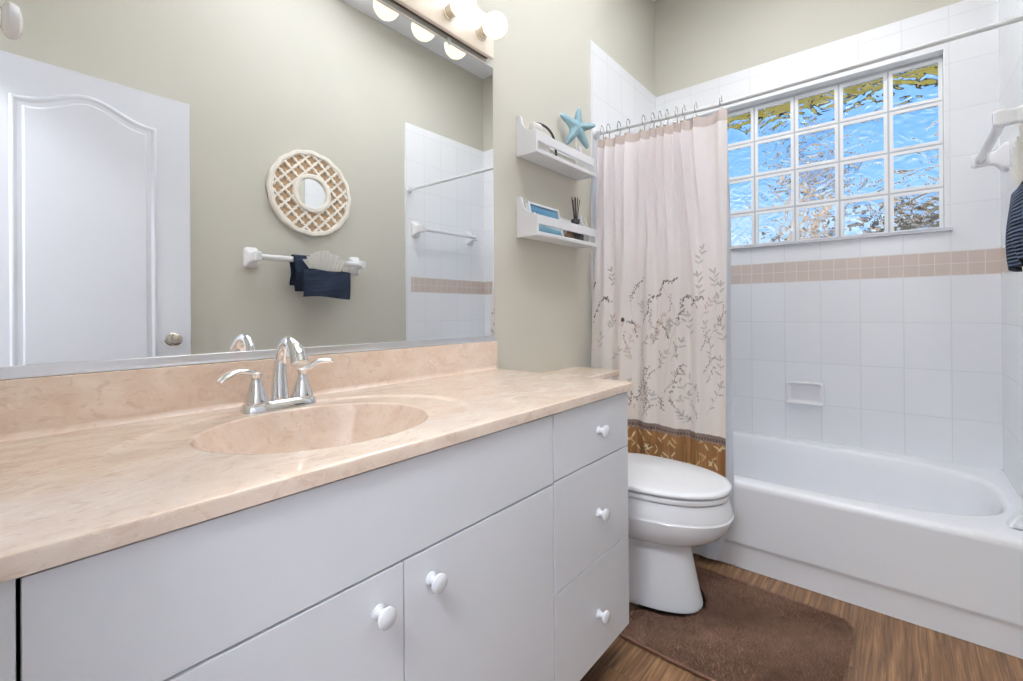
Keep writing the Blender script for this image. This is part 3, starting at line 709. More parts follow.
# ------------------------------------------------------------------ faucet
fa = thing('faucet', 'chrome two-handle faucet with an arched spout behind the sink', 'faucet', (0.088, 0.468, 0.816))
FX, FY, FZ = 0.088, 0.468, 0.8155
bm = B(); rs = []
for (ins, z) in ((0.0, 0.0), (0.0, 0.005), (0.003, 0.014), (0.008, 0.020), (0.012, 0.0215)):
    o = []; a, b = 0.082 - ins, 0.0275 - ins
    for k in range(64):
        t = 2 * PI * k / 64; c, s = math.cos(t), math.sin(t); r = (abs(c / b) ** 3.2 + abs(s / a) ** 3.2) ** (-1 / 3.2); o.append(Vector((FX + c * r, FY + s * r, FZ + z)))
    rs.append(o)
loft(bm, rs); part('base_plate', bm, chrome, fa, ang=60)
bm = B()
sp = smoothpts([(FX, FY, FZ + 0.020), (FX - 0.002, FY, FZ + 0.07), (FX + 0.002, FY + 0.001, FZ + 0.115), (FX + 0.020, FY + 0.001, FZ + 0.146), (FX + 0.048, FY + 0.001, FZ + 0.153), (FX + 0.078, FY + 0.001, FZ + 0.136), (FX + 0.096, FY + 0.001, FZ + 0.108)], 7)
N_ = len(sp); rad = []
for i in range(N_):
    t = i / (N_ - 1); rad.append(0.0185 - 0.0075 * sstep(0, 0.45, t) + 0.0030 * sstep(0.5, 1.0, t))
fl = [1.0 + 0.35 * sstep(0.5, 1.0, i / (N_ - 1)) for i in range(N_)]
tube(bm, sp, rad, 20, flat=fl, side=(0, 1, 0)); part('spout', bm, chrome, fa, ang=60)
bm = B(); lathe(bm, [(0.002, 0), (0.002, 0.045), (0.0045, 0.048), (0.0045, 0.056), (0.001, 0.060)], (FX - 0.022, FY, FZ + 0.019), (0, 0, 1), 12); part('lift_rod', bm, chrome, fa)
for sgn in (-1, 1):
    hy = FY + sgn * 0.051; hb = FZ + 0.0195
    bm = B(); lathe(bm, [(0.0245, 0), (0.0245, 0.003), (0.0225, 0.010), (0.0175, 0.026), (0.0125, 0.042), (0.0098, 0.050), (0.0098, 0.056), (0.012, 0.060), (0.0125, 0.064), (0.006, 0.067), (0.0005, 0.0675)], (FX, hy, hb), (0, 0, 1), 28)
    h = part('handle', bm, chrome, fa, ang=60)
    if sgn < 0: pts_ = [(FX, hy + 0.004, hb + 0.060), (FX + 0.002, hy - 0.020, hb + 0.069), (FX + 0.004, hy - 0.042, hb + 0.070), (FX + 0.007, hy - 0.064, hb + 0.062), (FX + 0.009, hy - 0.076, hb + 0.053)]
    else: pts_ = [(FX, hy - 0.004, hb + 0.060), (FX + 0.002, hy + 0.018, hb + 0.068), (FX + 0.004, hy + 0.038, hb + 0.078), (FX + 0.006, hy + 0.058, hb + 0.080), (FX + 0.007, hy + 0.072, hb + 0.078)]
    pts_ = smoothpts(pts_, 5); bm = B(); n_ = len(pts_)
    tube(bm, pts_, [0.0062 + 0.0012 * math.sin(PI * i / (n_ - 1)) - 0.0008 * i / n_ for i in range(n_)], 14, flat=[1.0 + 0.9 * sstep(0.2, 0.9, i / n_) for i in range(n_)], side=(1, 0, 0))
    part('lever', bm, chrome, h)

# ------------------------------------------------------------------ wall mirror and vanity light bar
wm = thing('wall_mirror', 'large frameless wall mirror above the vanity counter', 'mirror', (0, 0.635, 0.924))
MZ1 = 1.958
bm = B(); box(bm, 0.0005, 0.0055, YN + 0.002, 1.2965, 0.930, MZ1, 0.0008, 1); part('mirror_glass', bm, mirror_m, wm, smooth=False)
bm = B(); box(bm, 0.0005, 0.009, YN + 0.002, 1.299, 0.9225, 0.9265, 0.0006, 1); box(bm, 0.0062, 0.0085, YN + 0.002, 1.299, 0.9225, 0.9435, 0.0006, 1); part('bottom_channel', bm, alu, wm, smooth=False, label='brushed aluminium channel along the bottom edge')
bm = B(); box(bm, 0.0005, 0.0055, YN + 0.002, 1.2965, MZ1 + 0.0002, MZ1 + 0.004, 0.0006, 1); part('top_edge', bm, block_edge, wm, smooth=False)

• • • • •

▸ What is expected
Skipping the pictures, transcribe each line above exactly as it appears.

▸ Output
Keep writing the Blender script for this image. This is part 3, starting at line 709. More parts follow.
# ------------------------------------------------------------------ faucet
fa = thing('faucet', 'chrome two-handle faucet with an arched spout behind the sink', 'faucet', (0.088, 0.468, 0.816))
FX, FY, FZ = 0.088, 0.468, 0.8155
bm = B(); rs = []
for (ins, z) in ((0.0, 0.0), (0.0, 0.005), (0.003, 0.014), (0.008, 0.020), (0.012, 0.0215)):
    o = []; a, b = 0.082 - ins, 0.0275 - ins
    for k in range(64):
        t = 2 * PI * k / 64; c, s = math.cos(t), math.sin(t); r = (abs(c / b) ** 3.2 + abs(s / a) ** 3.2) ** (-1 / 3.2); o.append(Vector((FX + c * r, FY + s * r, FZ + z)))
    rs.append(o)
loft(bm, rs); part('base_plate', bm, chrome, fa, ang=60)
bm = B()
sp = smoothpts([(FX, FY, FZ + 0.020), (FX - 0.002, FY, FZ + 0.07), (FX + 0.002, FY + 0.001, FZ + 0.115), (FX + 0.020, FY + 0.001, FZ + 0.146), (FX + 0.048, FY + 0.001, FZ + 0.153), (FX + 0.078, FY + 0.001, FZ + 0.136), (FX + 0.096, FY + 0.001, FZ + 0.108)], 7)
N_ = len(sp); rad = []
for i in range(N_):
    t = i / (N_ - 1); rad.append(0.0185 - 0.0075 * sstep(0, 0.45, t) + 0.0030 * sstep(0.5, 1.0, t))
fl = [1.0 + 0.35 * sstep(0.5, 1.0, i / (N_ - 1)) for i in range(N_)]
tube(bm, sp, rad, 20, flat=fl, side=(0, 1, 0)); part('spout', bm, chrome, fa, ang=60)
bm = B(); lathe(bm, [(0.002, 0), (0.002, 0.045), (0.0045, 0.048), (0.0045, 0.056), (0.001, 0.060)], (FX - 0.022, FY, FZ + 0.019), (0, 0, 1), 12); part('lift_rod', bm, chrome, fa)
for sgn in (-1, 1):
    hy = FY + sgn * 0.051; hb = FZ + 0.0195
    bm = B(); lathe(bm, [(0.0245, 0), (0.0245, 0.003), (0.0225, 0.010), (0.0175, 0.026), (0.0125, 0.042), (0.0098, 0.050), (0.0098, 0.056), (0.012, 0.060), (0.0125, 0.064), (0.006, 0.067), (0.0005, 0.0675)], (FX, hy, hb), (0, 0, 1), 28)
    h = part('handle', bm, chrome, fa, ang=60)
    if sgn < 0: pts_ = [(FX, hy + 0.004, hb + 0.060), (FX + 0.002, hy - 0.020, hb + 0.069), (FX + 0.004, hy - 0.042, hb + 0.070), (FX + 0.007, hy - 0.064, hb + 0.062), (FX + 0.009, hy - 0.076, hb + 0.053)]
    else: pts_ = [(FX, hy - 0.004, hb + 0.060), (FX + 0.002, hy + 0.018, hb + 0.068), (FX + 0.004, hy + 0.038, hb + 0.078), (FX + 0.006, hy + 0.058, hb + 0.080), (FX + 0.007, hy + 0.072, hb + 0.078)]
    pts_ = smoothpts(pts_, 5); bm = B(); n_ = len(pts_)
    tube(bm, pts_, [0.0062 + 0.0012 * math.sin(PI * i / (n_ - 1)) - 0.0008 * i / n_ for i in range(n_)], 14, flat=[1.0 + 0.9 * sstep(0.2, 0.9, i / n_) for i in range(n_)], side=(1, 0, 0))
    part('lever', bm, chrome, h)

# ------------------------------------------------------------------ wall mirror and vanity light bar
wm = thing('wall_mirror', 'large frameless wall mirror above the vanity counter', 'mirror', (0, 0.635, 0.924))
MZ1 = 1.958
bm = B(); box(bm, 0.0005, 0.0055, YN + 0.002, 1.2965, 0.930, MZ1, 0.0008, 1); part('mirror_glass', bm, mirror_m, wm, smooth=False)
bm = B(); box(bm, 0.0005, 0.009, YN + 0.002, 1.299, 0.9225, 0.9265, 0.0006, 1); box(bm, 0.0062, 0.0085, YN + 0.002, 1.299, 0.9225, 0.9435, 0.0006, 1); part('bottom_channel', bm, alu, wm, smooth=False, label='brushed aluminium channel along the bottom edge')
bm = B(); box(bm, 0.0005, 0.0055, YN + 0.002, 1.2965, MZ1 + 0.0002, MZ1 + 0.004, 0.0006, 1); part('top_edge', bm, block_edge, wm, smooth=False)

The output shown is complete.